**WORK REQUIRED**:
Pictures should be excluded; otherwise, copy every entry exactly.

**DATA LISTING**:
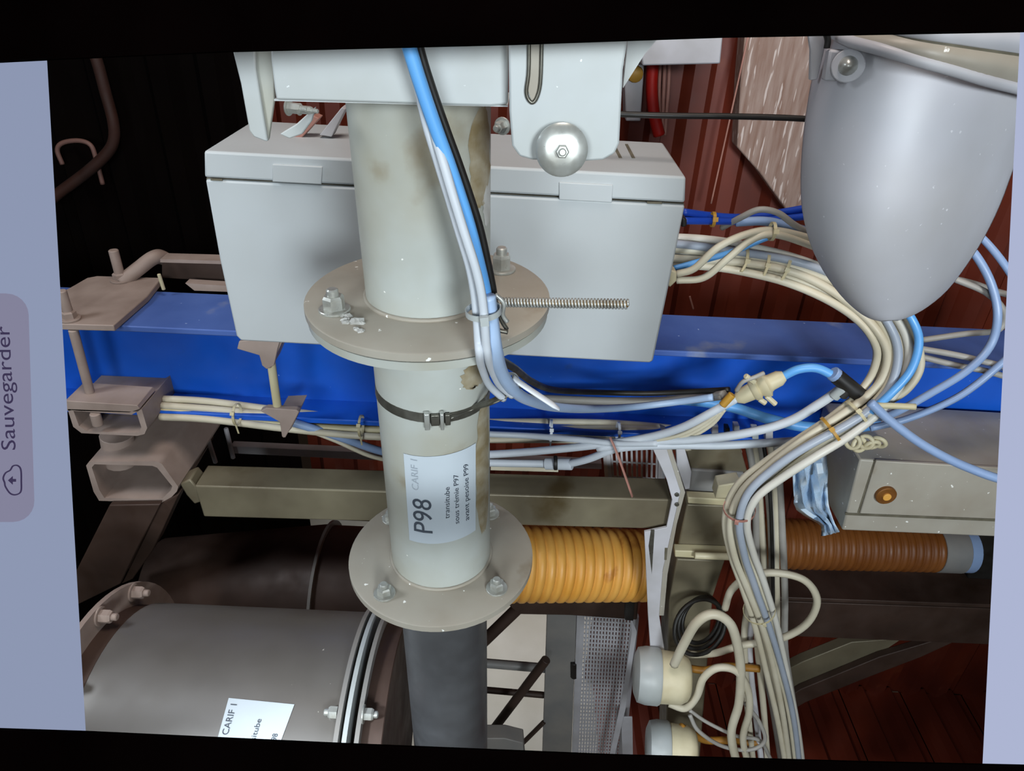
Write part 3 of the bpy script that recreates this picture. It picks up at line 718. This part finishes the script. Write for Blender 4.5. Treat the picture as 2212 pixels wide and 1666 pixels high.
cable('cream_cable', 'cream cable looping up from the enclosure gland, lower of two', [(1462, 606, .93), (1520, 600, .92), (1570, 560, .91), (1620, 520, .91), (1670, 506, .915), (1740, 526, .955), (1800, 552, .985), (1850, 580, 1.0)], 8, M['cream'])
cable('blue_cable', 'short blue cable passing under the two looping cream cables', [(1456, 580, .95), (1500, 568, .95), (1580, 545, .94), (1640, 520, .93), (1672, 508, .93)], 7, M['bcab'])
tie(W(1668, 500, .915), (W(1700, 503, .92) - W(1640, 500, .92)), .0115, M['tie'], 'cream tie knotted on the looping cream cables')
tie(W(1540, 474, .96), (1, 0, 0), .0095, M['yellow'], 'yellow tie round the deep blue cables')
hz = [(1440, 545, .99), (1520, 552, .99), (1600, 562, .99), (1700, 582, .98), (1780, 612, .96), (1850, 655, .94), (1900, 705, .92), (1925, 760, .91), (1915, 820, .90), (1880, 868, .89), (1820, 915, .88), (1740, 965, .87), (1670, 1015, .87), (1615, 1065, .87), (1592, 1125, .88), (1600, 1195, .90), (1625, 1270, .92), (1655, 1360, .94), (1680, 1460, .95), (1700, 1560, .96), (1716, 1680, .97)]
bundle(['cream_cable'] * 6 + ['white_cable', 'blue_striped_cable'],
       ['cream cable in the thick harness sweeping from enclosure to lower right'] * 6 + ['white cable in the thick harness sweeping to lower right', 'pale blue cable in the thick harness sweeping to lower right'],
       'thick cable harness', hz, 8.2, [M['cream']] * 3 + [M['creamw'], M['cream'], M['cream'], M['creamw'], M['bgrey']],
       [(-3, 0), (-1.5, 1.2), (-1.2, -1), (.2, 1.4), (.6, -.8), (2.2, .4), (3.4, -.6), (1.4, -2.1)])
for (x, y, Y), (x2, y2, Y2), t_, lb in (((1603, 562, .985), (1650, 572, .985), (1602, 586), 'first cream tie from the enclosure on the thick harness'),
                                     ((1652, 572, .985), (1700, 582, .98), (1650, 596), 'second cream tie from the enclosure on the thick harness'),
                                     ((1696, 582, .98), (1750, 600, .97), (1688, 606), 'third cream tie from the enclosure on the thick harness')):
    c = W(x, y, Y); tie(c, W(x2, y2, Y2) - c, PX(27, c), M['tie'], lb, W(*t_, Y - .03))
for (x, y, Y), (x2, y2, Y2), m_, lb in (((1795, 930, .875), (1740, 965, .87), 'yellow', 'yellow tie round the thick harness above the small enclosure'),
                                     ((1850, 893, .885), (1820, 915, .88), 'tie', 'cream tie round the thick harness near the black fitting'),
                                     ((1597, 1100, .875), (1592, 1125, .88), 'pink', 'pinkish tie round the harness where it turns down'),
                                     ((1640, 1318, .93), (1655, 1360, .94), 'tie', 'cream tie low on the thick harness')):
    c = W(x, y, Y); tie(c, W(x2, y2, Y2) - c, PX(33, c), M[m_], lb, group=None)
cable('blue_cable', 'blue cable looping beside the thick harness under the hopper', [(1930, 640, .92), (1970, 690, .90), (1985, 740, .89), (1968, 800, .88), (1925, 850, .87), (1880, 890, .87)], 9, M['bcab'])
cable('cream_cable', 'cream cable bowing out right of the blue loop under the hopper', [(1940, 650, .93), (1975, 720, .91), (1988, 790, .90), (1960, 840, .89), (1910, 872, .88), (1870, 895, .87)], 9, M['cream'])
cable('grey_stub', 'cut cream stub end pointing right at the harness crossing', [(1895, 876, .865), (1930, 877, .86), (1978, 879, .855)], 7, M['tie'], 'stub')

# loops at the right edge
cable('pale_blue_cable', 'pale blue cable slanting down the right edge past the hopper', [(2090, 490, 1.05), (2125, 518, 1.03), (2165, 565, 1.0), (2200, 620, .98), (2240, 700, .97), (2330, 860, .96), (2420, 960, .95)], 8, M['bpale'])
cable('pale_blue_cable', 'pale blue cable bowing round behind the hopper to the harness crossing', [(2070, 520, 1.04), (2105, 548, 1.02), (2140, 610, 1.0), (2155, 680, .98), (2140, 745, .97), (2090, 800, .95), (2010, 850, .93), (1930, 893, .91), (1880, 905, .9)], 9, M['bpale'])
cable('grey_cable', 'pale grey cable crossing behind the bowed blue cable', [(2040, 598, 1.05), (2100, 612, 1.04), (2160, 632, 1.02), (2240, 650, 1.0), (2440, 690, 1.0)], 7, M['grey'])
cable('grey_cable', 'pale cable curling round at the right edge above the beam', [(2060, 602, 1.03), (2130, 632, 1.01), (2166, 668, 1.0), (2168, 695, 1.0), (2150, 715, 1.0), (2080, 722, 1.02), (1990, 735, 1.03)], 7, M['grey'])
cable('grey_cable', 'upper of two grey cables crossing the beam at right', [(1980, 752, .99), (2060, 766, .98), (2130, 782, .97), (2230, 808, .96), (2440, 860, .96)], 7, M['grey'])
cable('grey_cable', 'lower of two grey cables crossing the beam at right', [(1980, 768, .99), (2060, 788, .98), (2130, 802, .97), (2230, 830, .96), (2440, 884, .96)], 7, M['grey'])
cable('pale_blue_cable', 'pale blue cable rising right across the beam', [(1880, 925, .93), (1960, 905, .93), (2050, 868, .94), (2110, 830, .95), (2180, 770, .96), (2230, 720, .97), (2330, 610, 1.0), (2420, 520, 1.05)], 8, M['bpale'])
cable('blue_cable', 'blue grey cable running down right over the small enclosure', [(1880, 870, .86), (1930, 915, .85), (2000, 965, .84), (2090, 1010, .83), (2200, 1045, .82), (2440, 1090, .82)], 10, M['bpale'])

# connector, fitting and white hoses on the beam
cx0, cx1 = W(1590, 862, .93), W(1694, 812, .93)
cn = thing('cable_connector', cx0, 'cream plastic plug connector with ribbed collars in front of the beam', 'connector')
ln = (cx1 - cx0).length; u_ = PX(1, cx0)
link('connector_body', *lathe(cx0, cx1, [(0, 10 * u_), (.1 * ln, 17 * u_), (.32 * ln, 19 * u_), (.36 * ln, 24 * u_), (.44 * ln, 26 * u_), (.48 * ln, 19 * u_), (.56 * ln, 27 * u_), (.64 * ln, 28 * u_), (.68 * ln, 20 * u_), (.72 * ln, 18 * u_), (.9 * ln, 17 * u_), (ln, 11 * u_)], 20), M['conn'], cn, smooth=True)
for x, y, X, Yp in ((1640, 862, 1655, 872), (1655, 855, 1676, 874), (1630, 826, 1610, 812)):
    cyl('latch', W(x, y, .92), W(X, Yp, .915), PX(6, cx0), M['conn'], cn, 8)
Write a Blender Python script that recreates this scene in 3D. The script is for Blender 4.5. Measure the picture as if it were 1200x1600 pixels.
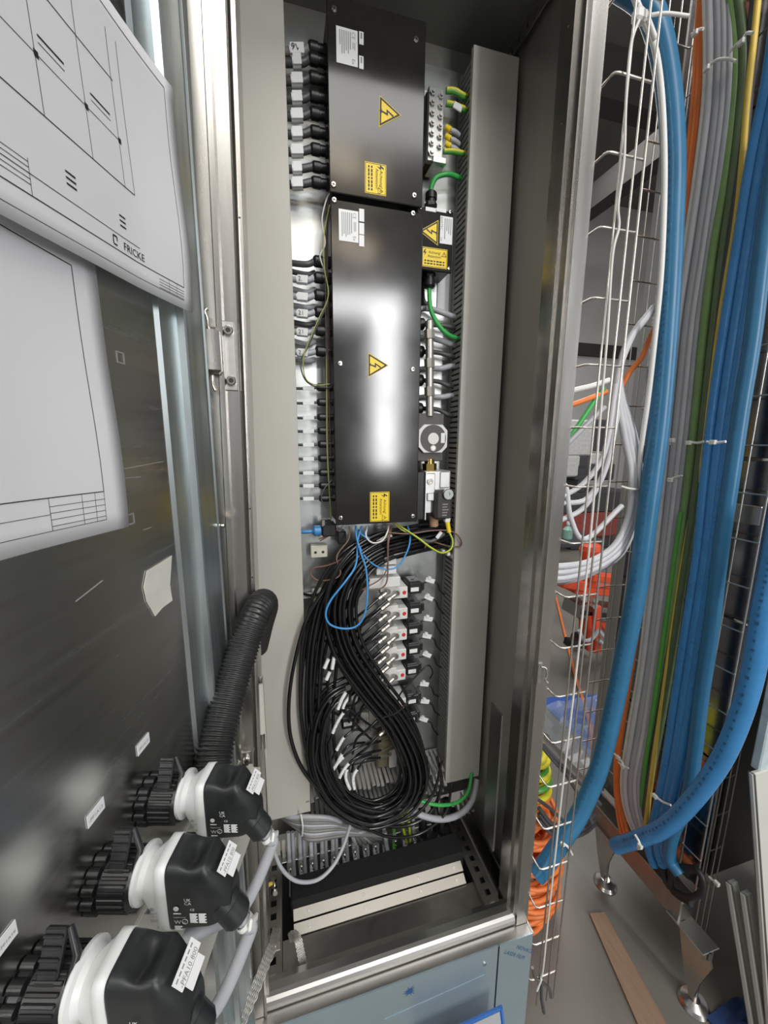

**TASK OUTPUT**:
Write part 3 of the bpy script that recreates this picture. It picks up at line 718. This part finishes the script. Write for Blender 4.5. Treat the picture as 2212 pixels wide and 1666 pixels high.
cable('cream_cable', 'cream cable looping up from the enclosure gland, lower of two', [(1462, 606, .93), (1520, 600, .92), (1570, 560, .91), (1620, 520, .91), (1670, 506, .915), (1740, 526, .955), (1800, 552, .985), (1850, 580, 1.0)], 8, M['cream'])
cable('blue_cable', 'short blue cable passing under the two looping cream cables', [(1456, 580, .95), (1500, 568, .95), (1580, 545, .94), (1640, 520, .93), (1672, 508, .93)], 7, M['bcab'])
tie(W(1668, 500, .915), (W(1700, 503, .92) - W(1640, 500, .92)), .0115, M['tie'], 'cream tie knotted on the looping cream cables')
tie(W(1540, 474, .96), (1, 0, 0), .0095, M['yellow'], 'yellow tie round the deep blue cables')
hz = [(1440, 545, .99), (1520, 552, .99), (1600, 562, .99), (1700, 582, .98), (1780, 612, .96), (1850, 655, .94), (1900, 705, .92), (1925, 760, .91), (1915, 820, .90), (1880, 868, .89), (1820, 915, .88), (1740, 965, .87), (1670, 1015, .87), (1615, 1065, .87), (1592, 1125, .88), (1600, 1195, .90), (1625, 1270, .92), (1655, 1360, .94), (1680, 1460, .95), (1700, 1560, .96), (1716, 1680, .97)]
bundle(['cream_cable'] * 6 + ['white_cable', 'blue_striped_cable'],
       ['cream cable in the thick harness sweeping from enclosure to lower right'] * 6 + ['white cable in the thick harness sweeping to lower right', 'pale blue cable in the thick harness sweeping to lower right'],
       'thick cable harness', hz, 8.2, [M['cream']] * 3 + [M['creamw'], M['cream'], M['cream'], M['creamw'], M['bgrey']],
       [(-3, 0), (-1.5, 1.2), (-1.2, -1), (.2, 1.4), (.6, -.8), (2.2, .4), (3.4, -.6), (1.4, -2.1)])
for (x, y, Y), (x2, y2, Y2), t_, lb in (((1603, 562, .985), (1650, 572, .985), (1602, 586), 'first cream tie from the enclosure on the thick harness'),
                                     ((1652, 572, .985), (1700, 582, .98), (1650, 596), 'second cream tie from the enclosure on the thick harness'),
                                     ((1696, 582, .98), (1750, 600, .97), (1688, 606), 'third cream tie from the enclosure on the thick harness')):
    c = W(x, y, Y); tie(c, W(x2, y2, Y2) - c, PX(27, c), M['tie'], lb, W(*t_, Y - .03))
for (x, y, Y), (x2, y2, Y2), m_, lb in (((1795, 930, .875), (1740, 965, .87), 'yellow', 'yellow tie round the thick harness above the small enclosure'),
                                     ((1850, 893, .885), (1820, 915, .88), 'tie', 'cream tie round the thick harness near the black fitting'),
                                     ((1597, 1100, .875), (1592, 1125, .88), 'pink', 'pinkish tie round the harness where it turns down'),
                                     ((1640, 1318, .93), (1655, 1360, .94), 'tie', 'cream tie low on the thick harness')):
    c = W(x, y, Y); tie(c, W(x2, y2, Y2) - c, PX(33, c), M[m_], lb, group=None)
cable('blue_cable', 'blue cable looping beside the thick harness under the hopper', [(1930, 640, .92), (1970, 690, .90), (1985, 740, .89), (1968, 800, .88), (1925, 850, .87), (1880, 890, .87)], 9, M['bcab'])
cable('cream_cable', 'cream cable bowing out right of the blue loop under the hopper', [(1940, 650, .93), (1975, 720, .91), (1988, 790, .90), (1960, 840, .89), (1910, 872, .88), (1870, 895, .87)], 9, M['cream'])
cable('grey_stub', 'cut cream stub end pointing right at the harness crossing', [(1895, 876, .865), (1930, 877, .86), (1978, 879, .855)], 7, M['tie'], 'stub')

# loops at the right edge
cable('pale_blue_cable', 'pale blue cable slanting down the right edge past the hopper', [(2090, 490, 1.05), (2125, 518, 1.03), (2165, 565, 1.0), (2200, 620, .98), (2240, 700, .97), (2330, 860, .96), (2420, 960, .95)], 8, M['bpale'])
cable('pale_blue_cable', 'pale blue cable bowing round behind the hopper to the harness crossing', [(2070, 520, 1.04), (2105, 548, 1.02), (2140, 610, 1.0), (2155, 680, .98), (2140, 745, .97), (2090, 800, .95), (2010, 850, .93), (1930, 893, .91), (1880, 905, .9)], 9, M['bpale'])
cable('grey_cable', 'pale grey cable crossing behind the bowed blue cable', [(2040, 598, 1.05), (2100, 612, 1.04), (2160, 632, 1.02), (2240, 650, 1.0), (2440, 690, 1.0)], 7, M['grey'])
cable('grey_cable', 'pale cable curling round at the right edge above the beam', [(2060, 602, 1.03), (2130, 632, 1.01), (2166, 668, 1.0), (2168, 695, 1.0), (2150, 715, 1.0), (2080, 722, 1.02), (1990, 735, 1.03)], 7, M['grey'])
cable('grey_cable', 'upper of two grey cables crossing the beam at right', [(1980, 752, .99), (2060, 766, .98), (2130, 782, .97), (2230, 808, .96), (2440, 860, .96)], 7, M['grey'])
cable('grey_cable', 'lower of two grey cables crossing the beam at right', [(1980, 768, .99), (2060, 788, .98), (2130, 802, .97), (2230, 830, .96), (2440, 884, .96)], 7, M['grey'])
cable('pale_blue_cable', 'pale blue cable rising right across the beam', [(1880, 925, .93), (1960, 905, .93), (2050, 868, .94), (2110, 830, .95), (2180, 770, .96), (2230, 720, .97), (2330, 610, 1.0), (2420, 520, 1.05)], 8, M['bpale'])
cable('blue_cable', 'blue grey cable running down right over the small enclosure', [(1880, 870, .86), (1930, 915, .85), (2000, 965, .84), (2090, 1010, .83), (2200, 1045, .82), (2440, 1090, .82)], 10, M['bpale'])

# connector, fitting and white hoses on the beam
cx0, cx1 = W(1590, 862, .93), W(1694, 812, .93)
cn = thing('cable_connector', cx0, 'cream plastic plug connector with ribbed collars in front of the beam', 'connector')
ln = (cx1 - cx0).length; u_ = PX(1, cx0)
link('connector_body', *lathe(cx0, cx1, [(0, 10 * u_), (.1 * ln, 17 * u_), (.32 * ln, 19 * u_), (.36 * ln, 24 * u_), (.44 * ln, 26 * u_), (.48 * ln, 19 * u_), (.56 * ln, 27 * u_), (.64 * ln, 28 * u_), (.68 * ln, 20 * u_), (.72 * ln, 18 * u_), (.9 * ln, 17 * u_), (ln, 11 * u_)], 20), M['conn'], cn, smooth=True)
for x, y, X, Yp in ((1640, 862, 1655, 872), (1655, 855, 1676, 874), (1630, 826, 1610, 812)):
    cyl('latch', W(x, y, .92), W(X, Yp, .915), PX(6, cx0), M['conn'], cn, 8)
Write a Blender Python script that recreates this scene in 3D. The script is for Blender 4.5. Measure the picture as if it were 1200x1600 pixels.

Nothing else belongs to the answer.